What the exercise asks: Retype the material that follows, keeping every word as it is.
>> Start Raw records
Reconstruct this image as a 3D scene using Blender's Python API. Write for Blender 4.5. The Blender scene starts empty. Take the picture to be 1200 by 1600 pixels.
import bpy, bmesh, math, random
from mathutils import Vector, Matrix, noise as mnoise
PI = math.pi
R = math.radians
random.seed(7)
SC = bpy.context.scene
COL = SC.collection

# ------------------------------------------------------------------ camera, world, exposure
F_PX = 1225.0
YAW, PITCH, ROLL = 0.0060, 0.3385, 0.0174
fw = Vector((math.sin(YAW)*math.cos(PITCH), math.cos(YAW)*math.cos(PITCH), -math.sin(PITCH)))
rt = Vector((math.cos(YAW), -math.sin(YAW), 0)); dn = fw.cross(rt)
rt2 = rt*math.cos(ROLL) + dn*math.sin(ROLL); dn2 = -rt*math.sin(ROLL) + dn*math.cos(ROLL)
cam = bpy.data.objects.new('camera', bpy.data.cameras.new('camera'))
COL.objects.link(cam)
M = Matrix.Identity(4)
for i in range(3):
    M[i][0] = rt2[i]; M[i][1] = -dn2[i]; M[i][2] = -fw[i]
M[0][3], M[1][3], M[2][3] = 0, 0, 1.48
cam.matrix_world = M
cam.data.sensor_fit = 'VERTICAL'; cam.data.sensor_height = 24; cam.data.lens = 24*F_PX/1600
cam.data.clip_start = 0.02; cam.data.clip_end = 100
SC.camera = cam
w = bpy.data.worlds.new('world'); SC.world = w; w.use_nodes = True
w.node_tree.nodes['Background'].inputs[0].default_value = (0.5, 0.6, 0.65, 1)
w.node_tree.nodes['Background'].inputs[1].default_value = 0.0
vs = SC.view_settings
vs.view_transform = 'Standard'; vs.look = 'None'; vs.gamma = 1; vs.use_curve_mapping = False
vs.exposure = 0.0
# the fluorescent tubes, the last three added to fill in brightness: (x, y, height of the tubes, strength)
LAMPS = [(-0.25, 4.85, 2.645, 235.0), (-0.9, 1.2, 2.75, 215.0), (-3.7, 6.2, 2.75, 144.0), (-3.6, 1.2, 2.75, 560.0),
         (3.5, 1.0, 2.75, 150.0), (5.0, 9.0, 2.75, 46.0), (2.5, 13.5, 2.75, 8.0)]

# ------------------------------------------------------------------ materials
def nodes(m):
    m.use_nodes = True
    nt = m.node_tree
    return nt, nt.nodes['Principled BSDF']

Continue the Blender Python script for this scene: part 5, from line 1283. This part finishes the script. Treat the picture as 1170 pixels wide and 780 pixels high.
>> End Raw records
Result:
Reconstruct this image as a 3D scene using Blender's Python API. Write for Blender 4.5. The Blender scene starts empty. Take the picture to be 1200 by 1600 pixels.
import bpy, bmesh, math, random
from mathutils import Vector, Matrix, noise as mnoise
PI = math.pi
R = math.radians
random.seed(7)
SC = bpy.context.scene
COL = SC.collection

# ------------------------------------------------------------------ camera, world, exposure
F_PX = 1225.0
YAW, PITCH, ROLL = 0.0060, 0.3385, 0.0174
fw = Vector((math.sin(YAW)*math.cos(PITCH), math.cos(YAW)*math.cos(PITCH), -math.sin(PITCH)))
rt = Vector((math.cos(YAW), -math.sin(YAW), 0)); dn = fw.cross(rt)
rt2 = rt*math.cos(ROLL) + dn*math.sin(ROLL); dn2 = -rt*math.sin(ROLL) + dn*math.cos(ROLL)
cam = bpy.data.objects.new('camera', bpy.data.cameras.new('camera'))
COL.objects.link(cam)
M = Matrix.Identity(4)
for i in range(3):
    M[i][0] = rt2[i]; M[i][1] = -dn2[i]; M[i][2] = -fw[i]
M[0][3], M[1][3], M[2][3] = 0, 0, 1.48
cam.matrix_world = M
cam.data.sensor_fit = 'VERTICAL'; cam.data.sensor_height = 24; cam.data.lens = 24*F_PX/1600
cam.data.clip_start = 0.02; cam.data.clip_end = 100
SC.camera = cam
w = bpy.data.worlds.new('world'); SC.world = w; w.use_nodes = True
w.node_tree.nodes['Background'].inputs[0].default_value = (0.5, 0.6, 0.65, 1)
w.node_tree.nodes['Background'].inputs[1].default_value = 0.0
vs = SC.view_settings
vs.view_transform = 'Standard'; vs.look = 'None'; vs.gamma = 1; vs.use_curve_mapping = False
vs.exposure = 0.0
# the fluorescent tubes, the last three added to fill in brightness: (x, y, height of the tubes, strength)
LAMPS = [(-0.25, 4.85, 2.645, 235.0), (-0.9, 1.2, 2.75, 215.0), (-3.7, 6.2, 2.75, 144.0), (-3.6, 1.2, 2.75, 560.0),
         (3.5, 1.0, 2.75, 150.0), (5.0, 9.0, 2.75, 46.0), (2.5, 13.5, 2.75, 8.0)]

# ------------------------------------------------------------------ materials
def nodes(m):
    m.use_nodes = True
    nt = m.node_tree
    return nt, nt.nodes['Principled BSDF']

Continue the Blender Python script for this scene: part 5, from line 1283. This part finishes the script. Treat the picture as 1170 pixels wide and 780 pixels high.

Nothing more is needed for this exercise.